Cele was speaking after casting his vote in Lamontville, south of Durban, on Wednesday. The minister stressed that no ballot papers would be transported without an escort.

“But the communication must be improved by the IEC to make the call on the members of the SAPS or any law enforcement,” Cele said, adding that there will be SANDF members in some areas.

“There is no war in the country, police are adequate unless an extra thing is needed and makes a case for the SANDF to be invited, but in other areas it will be metro police.”

Cele said there were no major problems except in the Eastern Cape.

“A station has been closed and the IEC has withdrawn its staff, but we have sent more police to that station. The issue there is that the community has taken the decision not to vote.

“Naturally and obviously temperatures will be up, we expect that to happen, but people (need to) keep within the law.”

Speaking after flying in a police helicopter to monitor deployments at some voting stations classified as high risk in eThekwini, provincial police commissioner Lieutenant-General Nhlanhla Mkhwanazi said there had not been many negative reports from the IEC.

Mkhwanazi said he would be attending a management meeting, which includes the IEC, where he would receive a detailed report on any incidents.

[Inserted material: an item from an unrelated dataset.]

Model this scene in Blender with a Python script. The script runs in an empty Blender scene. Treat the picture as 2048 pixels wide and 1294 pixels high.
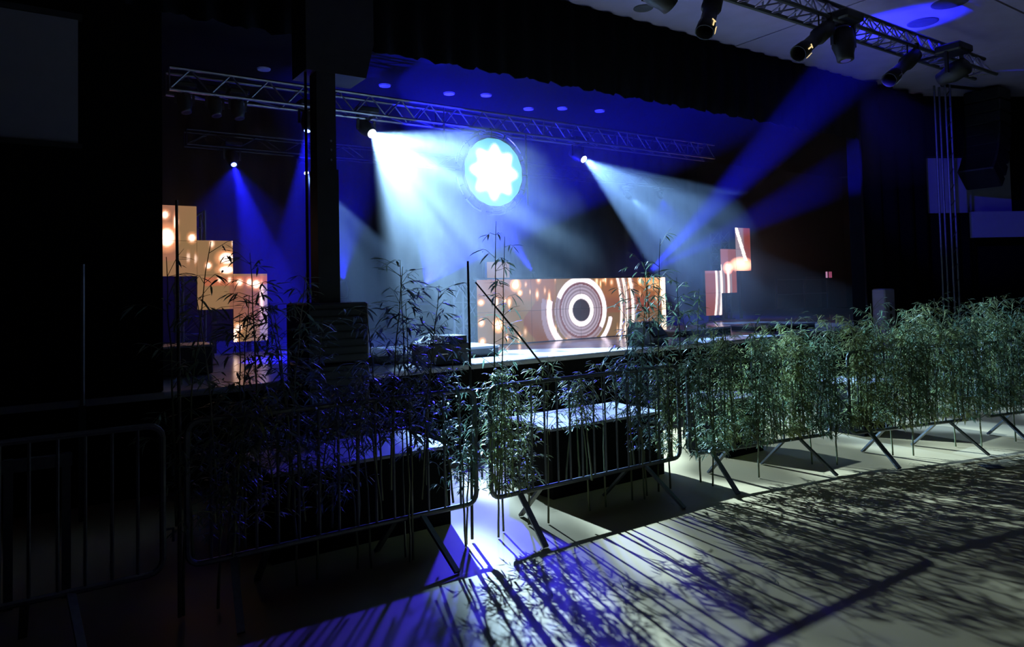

“This morning during a meeting we received a report that the IEC had to fire one of the presiding officers because they discovered he is affiliated to a political party. So those are some of the things we had to deal with and that’s why we have police officers trained to be able to take over the roles of presiding officers,” he said.

With regard to reports of a lack of police to escort presiding officers to collect voting material before voting stations opened, the commissioner said out of nearly 5 000 voting stations, a small number were affected.

“You are going to find glitches from time to time and some challenges in transport, some of the members that might have arrived later, but that does not necessarily mean that voting station would have opened late as a result,” he said.

Mkhwanazi said while there were some incidents, it should be acknowledged that policing an election is a big operation. “We cannot guarantee that a vehicle is not going to break down and a puncture is not going to happen.”

He said stations classified as low, medium and high risk may change depending on intelligence.

“We have a lot of our intelligence members moving amongst the crowds and sensing the tensions and any risk you might have to expect, so when we go into the meeting and they give reports, that might move a voting station from low risk to high risk, depending on the information we are getting on the ground,” he said.

Mkhwanazi said their operations don’t end once voting is completed, but rather once the SAPS is comfortable that there is stability and a new government is put in place.

KwaZulu-Natal IEC spokesperson Thabani Ngwira said the commission received reports of area managers being followed into their storage sites where materials were kept overnight by people claiming to represent political parties.

He said they demanded to camp within the precinct of the storage facilities. “Such situations were also defused by the SAPS.”